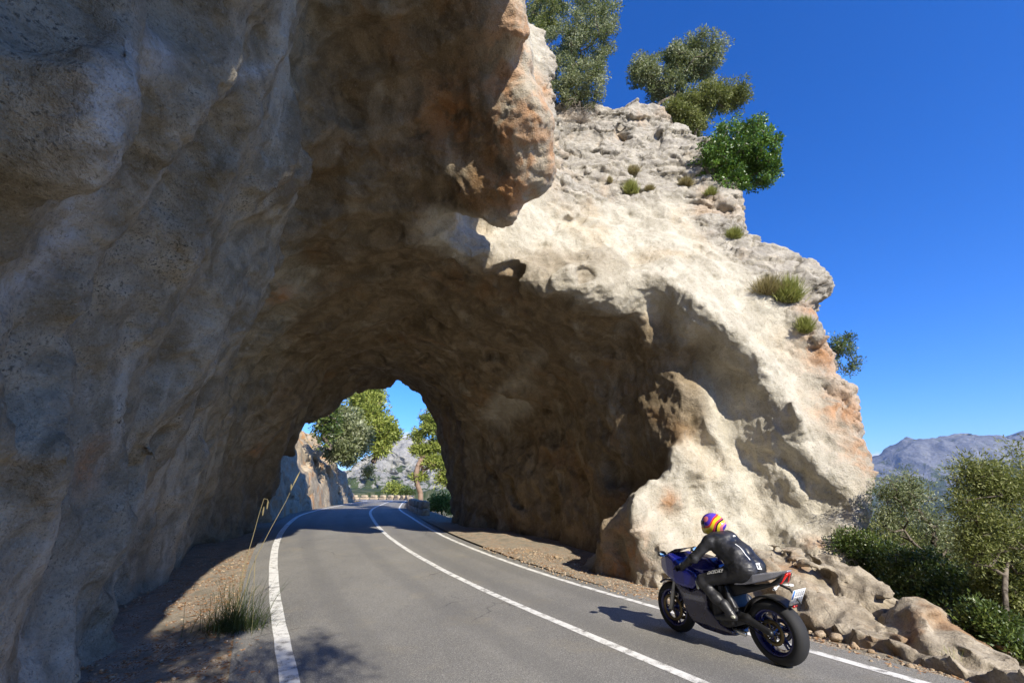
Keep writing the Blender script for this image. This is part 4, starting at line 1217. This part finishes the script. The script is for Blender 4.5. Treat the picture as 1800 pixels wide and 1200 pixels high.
# dry grass along the right foot
for k, (px, py) in enumerate([(1672, 1165), (1700, 1150)]):
    p = at_z(px, py, 0); vs, fs, ts = [], [], []
    for j in range(90):
        a = rg.uniform(0, 2 * PI); e = rg.uniform(.6, 1.5)
        blade(rg.normal(0, .05, 3) * np.array([1, 1, 0]), (math.cos(a) * math.cos(e), math.sin(a) * math.cos(e), math.sin(e)), rg.uniform(.1, .3), .005, rg.uniform(.3, 1.2), 4, float(np.clip(rg.normal(.6, .2), 0, 1)))
    o = mesh_obj('dry_grass_tuft', np.array(vs), np.array(fs), M_TUFT, smooth=False); o.location = (p[0], p[1], float(ground_z(p[0], p[1]))); set_attr(o, 'tint', ts)
    tag(o, ['small dry grass tuft at the foot of the broken slab', 'dry grass tuft at the low right end of the broken slab'][k], 'grass tuft')
# ------------------------------------------------------------------ motorcycle and rider (local frame: x forwards, y left, z up; origin under the rear axle)
B_O = np.array([2.90, 5.70, 0.0]); B_F = np.array([-0.484, 0.875]); B_F /= np.linalg.norm(B_F)
B_YAW = math.atan2(B_F[1], B_F[0])
B_LEAN = math.radians(-2.0)
bike = empty('motorcycle', B_O, (B_LEAN, 0, B_YAW))
bike.rotation_mode = 'XYZ'
tag(bike, 'dark blue sports motorcycle with grey tail riding away towards the tunnel', 'motorcycle')

def s_cone(P, a, b, ra, rb):
    a = np.array(a, np.float32); b = np.array(b, np.float32)
    d = b - a; L2 = float(d @ d)
    t = np.clip(((P - a) @ d) / L2, 0, 1)
    return np.linalg.norm(P - a - t[..., None] * d, axis=-1) - (ra + (rb - ra) * t)
def s_ell(P, c, r, rot=0.0):
    Q = P - np.array(c, np.float32)
    if rot:
        cs, sn = math.cos(rot), math.sin(rot)
        Q = np.stack([Q[..., 0] * cs - Q[..., 2] * sn, Q[..., 1], Q[..., 0] * sn + Q[..., 2] * cs], -1)
    r = np.array(r, np.float32)
    k0 = np.linalg.norm(Q / r, axis=-1); k1 = np.linalg.norm(Q / (r * r), axis=-1) + 1e-6
    return k0 * (k0 - 1) / k1
def s_poly(P, pts):
    x, z = P[..., 0], P[..., 2]
    d = np.full(x.shape, 1e9, np.float32); s = np.ones(x.shape, bool)
    n_ = len(pts)
    for i in range(n_):
        ax_, az_ = pts[i]; bx_, bz_ = pts[i - 1]
        ex, ez = bx_ - ax_, bz_ - az_
        wx, wz = x - ax_, z - az_
        t = np.clip((wx * ex + wz * ez) / (ex * ex + ez * ez + 1e-12), 0, 1)
        d = np.minimum(d, (wx - ex * t) ** 2 + (wz - ez * t) ** 2)
        c1 = z >= az_; c2 = z < bz_; c3 = ex * wz > ez * wx
        s ^= (c1 & c2 & c3) | (~c1 & ~c2 & ~c3)
    return np.where(s, 1, -1) * np.sqrt(d)
def sdf_mesh(fn, lo, hi, h):
    lo = np.array(lo, float); hi = np.array(hi, float)
    ns = np.ceil((hi - lo) / h).astype(int) + 1
    ax = [lo[k] + h * np.arange(ns[k]) for k in range(3)]
    P_ = np.stack(np.meshgrid(*ax, indexing='ij'), -1).astype(np.float32)
    S_ = fn(P_).astype(np.float32)
    v, f = surface_nets(S_, lo, h)
    return v, f, S_, lo, h
def panel(name, pts, w, mat, parent, h=.012, k=.03, wf=None, extra=None, r=.0):
    xs = [p[0] for p in pts]; zs = [p[1] for p in pts]; pad = .05
    def fn(P_):
        ww = wf(P_[..., 0], P_[..., 2]) if wf else w
        d = smax(s_poly(P_, pts), np.abs(P_[..., 1]) - ww, k)
        if extra: d = extra(P_, d)
        return d - r
    v, f, *_ = sdf_mesh(fn, (min(xs) - pad, -w - pad, min(zs) - pad), (max(xs) + pad, w + pad, max(zs) + pad), h)
    return mesh_obj(name, v, f, mat, parent)

def paint_mat(name, col, rough=.22, coat=1.0, metal=.35):
    n = NT(name); nz = n.noise(900, 2)
    m = n.done(n.mix(nz, tuple(.8 * c for c in col), tuple(1.2 * c for c in col)), n.rng(n.noise(14, 3), .3, .7, rough * .8, rough * 1.3), None, .5, metal)
    n.bsdf.inputs['Coat Weight'].default_value = coat; n.bsdf.inputs['Coat Roughness'].default_value = .05
    return m
M_BLUE = paint_mat('blue_paint', (.012, .016, .20)); M_BLUE2 = paint_mat('dark_blue_paint', (.012, .010, .045), .3)
M_TAILG = paint_mat('grey_paint', (.30, .30, .33), .3, .6); M_BLACK = simple_mat('black_plastic', (.012, .012, .013), .45)
M_RUB = simple_mat('tyre_rubber', (.022, .022, .023), .75, spec=.3, scale=60); M_RIM = paint_mat('blue_rim', (.012, .014, .12), .3)
M_METAL = simple_mat('dull_metal', (.30, .30, .30), .35, .9); M_DARKM = simple_mat('dark_metal', (.04, .04, .042), .45, .7)
M_GOLD = simple_mat('bronze_metal', (.16, .12, .06), .4, .9); M_RED = simple_mat('red_lens', (.60, .012, .008), .2, coat=1)
M_SEAT = simple_mat('seat_vinyl', (.015, .015, .016), .6); M_SILV = simple_mat('bright_metal', (.75, .74, .70), .25, .8)
M_WHITE = simple_mat('white_print', (.72, .72, .70), .5); M_SKYM = simple_mat('mirror_glass', (.75, .82, .9), .05, 1.0, var=.02)

def lathe_y(prof, c, seg=64):
    """prof: (radius, y) loop; turned about the wheel axis"""
    an = np.arange(seg) * 2 * PI / seg
    v = np.array([(c[0] + r * math.cos(a), c[1] + y, c[2] + r * math.sin(a)) for a in an for r, y in prof])
    m = len(prof)
    i, j = np.meshgrid(np.arange(seg), np.arange(m), indexing='ij')
    i = i.ravel(); j = j.ravel(); i2 = (i + 1) % seg; j2 = (j + 1) % m
    return v, np.stack([i * m + j, i2 * m + j, i2 * m + j2, i * m + j2], 1)[:, ::-1]
def wheel(c, R, W, rim_r, name, disc_y, nsp=5, ph=.3, gold=True):
    root = empty(name, c, parent=bike)
    pr = []
    for k in range(17):
        a = -PI / 2 + PI * k / 16
        pr.append((rim_r + .012 + (R - rim_r - .012) * max(0, math.cos(a)) ** .55, W * math.sin(a) * (1 - .10 * max(0, math.cos(a)))))
    pr += [(rim_r + .004, W * .86), (rim_r + .004, -W * .86)]
    v, f = lathe_y(pr, (0, 0, 0)); mesh_obj('tyre', v, f, M_RUB, root)
    q = rim_r
    pr = [(q + .008, -W * .88), (q + .008, -W * .78), (q - .012, -W * .70), (q - .02, -W * .3), (q - .02, W * .3), (q - .012, W * .70), (q + .008, W * .78), (q + .008, W * .88), (q - .012, W * .8), (q - .032, W * .5), (q - .032, -W * .5), (q - .012, -W * .8)]
    v, f = lathe_y(pr, (0, 0, 0)); vs, fs = [v], [f]; cnt = len(v)
    sg = []
    for k in range(nsp):
        a0 = ph + 2 * PI * k / nsp
        for da in (-.13, .13):
            p0 = (.045 * math.cos(a0), -.012 if da < 0 else .012, .045 * math.sin(a0)); p1 = ((q - .02) * math.cos(a0 + da), 0, (q - .02) * math.sin(a0 + da))
            sg.append((p0, p1, .020, .012))
    sg.append(((0, -W * .75, 0), (0, W * .75, 0), .045, .045))
    v, f = tube_mesh(sg, 10); vs.append(v); fs.append(f + cnt)
    mesh_obj('rim', np.concatenate(vs), np.concatenate(fs), M_RIM, root)
    for dy, r1, r0, mt, nm in disc_y:
        pr = [(r0, dy - .004), (r1, dy - .004), (r1, dy + .004), (r0, dy + .004)]
        v, f = lathe_y(pr, (0, 0, 0), 48); vs, fs = [v], [f]; cnt = len(v)
        v, f = tube_mesh([((.03 * math.cos(a), dy, .03 * math.sin(a)), (r0 * math.cos(a + .25), dy, r0 * math.sin(a + .25)), .009, .008) for a in np.arange(6) * PI / 3], 6); vs.append(v); fs.append(f + cnt)
        mesh_obj(nm, np.concatenate(vs), np.concatenate(fs), mt, root)
    return root
wheel((0, 0, .318), .318, .098, .215, 'rear_wheel', [(.085, .125, .085, M_GOLD, 'sprocket'), (-.085, .11, .07, M_METAL, 'brake_disc')])
wheel((1.405, 0, .30), .30, .062, .215, 'front_wheel', [(.068, .16, .12, M_GOLD, 'brake_disc'), (-.068, .16, .12, M_GOLD, 'brake_disc')], ph=.9)

NOSE = [(1.54, .78), (1.50, .87), (1.38, .955), (1.24, .985), (1.13, .94), (1.04, .86), (.86, .80), (.80, .70), (.90, .60), (1.10, .62), (1.24, .67), (1.40, .72)]
wn_ = lambda x, z: np.interp(x, [.8, 1.0, 1.15, 1.3, 1.45, 1.56], [.19, .235, .245, .21, .14, .05])
panel('upper_fairing', NOSE, .25, M_BLUE, bike, wf=wn_, k=.045)
LOWF = [(1.22, .69), (1.10, .66), (.92, .60), (.80, .66), (.70, .60), (.72, .44), (.60, .30), (.46, .24), (.44, .19), (.62, .15), (.90, .16), (1.02, .23), (1.08, .36), (1.10, .50), (1.16, .60)]
panel('lower_fairing', LOWF, .24, M_BLUE2, bike, wf=lambda x, z: np.interp(z, [.14, .24, .4, .6, .7], [.10, .17, .205, .225, .225]), k=.03)
panel('engine', [(.40, .30), (.50, .26), (1.0, .26), (1.02, .60), (.90, .74), (.46, .72), (.36, .50)], .17, M_DARKM, bike, k=.03, h=.015, extra=lambda P_, d: d - .012 * np.sign(np.sin(P_[..., 0] * 60)) * (P_[..., 2] > .3) * .5)
panel('fuel_tank', [(.56, .80), (.60, .90), (.70, .975), (.84, 1.0), (.98, .965), (1.07, .88), (1.06, .80), (.8, .76)], .18, M_BLUE, bike, wf=lambda x, z: np.interp(z, [.75, .85, 1.0], [.15, .18, .10]) * np.interp(x, [.55, .75, 1.07], [.6, 1, .85]), k=.06)
panel('seat', [(.16, .81), (.20, .855), (.34, .835), (.52, .84), (.60, .86), (.60, .76), (.28, .755)], .14, M_SEAT, bike, wf=lambda x, z: np.interp(x, [.16, .3, .6], [.11, .145, .10]), k=.04)
panel('tail_fairing', [(.34, .79), (.20, .845), (.05, .885), (-.12, .92), (-.27, .955), (-.275, .94), (-.16, .875), (-.02, .82), (.20, .755), (.36, .73)], .15, M_TAILG, bike, h=.008, wf=lambda x, z: np.interp(x, [-.28, -.1, .1, .36], [.045, .10, .14, .14]), k=.02,
      extra=lambda P_, d: np.maximum(d, .055 - np.abs(P_[..., 1]) - np.where(P_[..., 2] > np.interp(P_[..., 0], [-.3, .2], [.95, .835]) - .02, .2, 0) - .02))
panel('undertail', [(-.245, .925), (-.20, .83), (-.08, .775), (.12, .70), (.40, .60), (.48, .66), (.44, .74), (.2, .74), (-.06, .80)], .10, M_BLACK, bike, k=.02)
for s in (1, -1):
    v, f, *_ = sdf_mesh(lambda P_: s_cone(P_, (-.245, .02 * s, .915), (-.175, .062 * s, .835), .016, .026), (-.3, -.12, .78), (-.1, .12, .97), .006)
    mesh_obj('tail_light', v, f, M_RED, bike)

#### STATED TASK
Repeat the lines of the listing above verbatim, beginning at its first line and ending at the line containing "tag(bike, 'dark blue", which is included. Omit pictures.

#### RESPONSE TO THE EXERCISE
Keep writing the Blender script for this image. This is part 4, starting at line 1217. This part finishes the script. The script is for Blender 4.5. Treat the picture as 1800 pixels wide and 1200 pixels high.
# dry grass along the right foot
for k, (px, py) in enumerate([(1672, 1165), (1700, 1150)]):
    p = at_z(px, py, 0); vs, fs, ts = [], [], []
    for j in range(90):
        a = rg.uniform(0, 2 * PI); e = rg.uniform(.6, 1.5)
        blade(rg.normal(0, .05, 3) * np.array([1, 1, 0]), (math.cos(a) * math.cos(e), math.sin(a) * math.cos(e), math.sin(e)), rg.uniform(.1, .3), .005, rg.uniform(.3, 1.2), 4, float(np.clip(rg.normal(.6, .2), 0, 1)))
    o = mesh_obj('dry_grass_tuft', np.array(vs), np.array(fs), M_TUFT, smooth=False); o.location = (p[0], p[1], float(ground_z(p[0], p[1]))); set_attr(o, 'tint', ts)
    tag(o, ['small dry grass tuft at the foot of the broken slab', 'dry grass tuft at the low right end of the broken slab'][k], 'grass tuft')
# ------------------------------------------------------------------ motorcycle and rider (local frame: x forwards, y left, z up; origin under the rear axle)
B_O = np.array([2.90, 5.70, 0.0]); B_F = np.array([-0.484, 0.875]); B_F /= np.linalg.norm(B_F)
B_YAW = math.atan2(B_F[1], B_F[0])
B_LEAN = math.radians(-2.0)
bike = empty('motorcycle', B_O, (B_LEAN, 0, B_YAW))
bike.rotation_mode = 'XYZ'
tag(bike, 'dark blue sports motorcycle with grey tail riding away towards the tunnel', 'motorcycle')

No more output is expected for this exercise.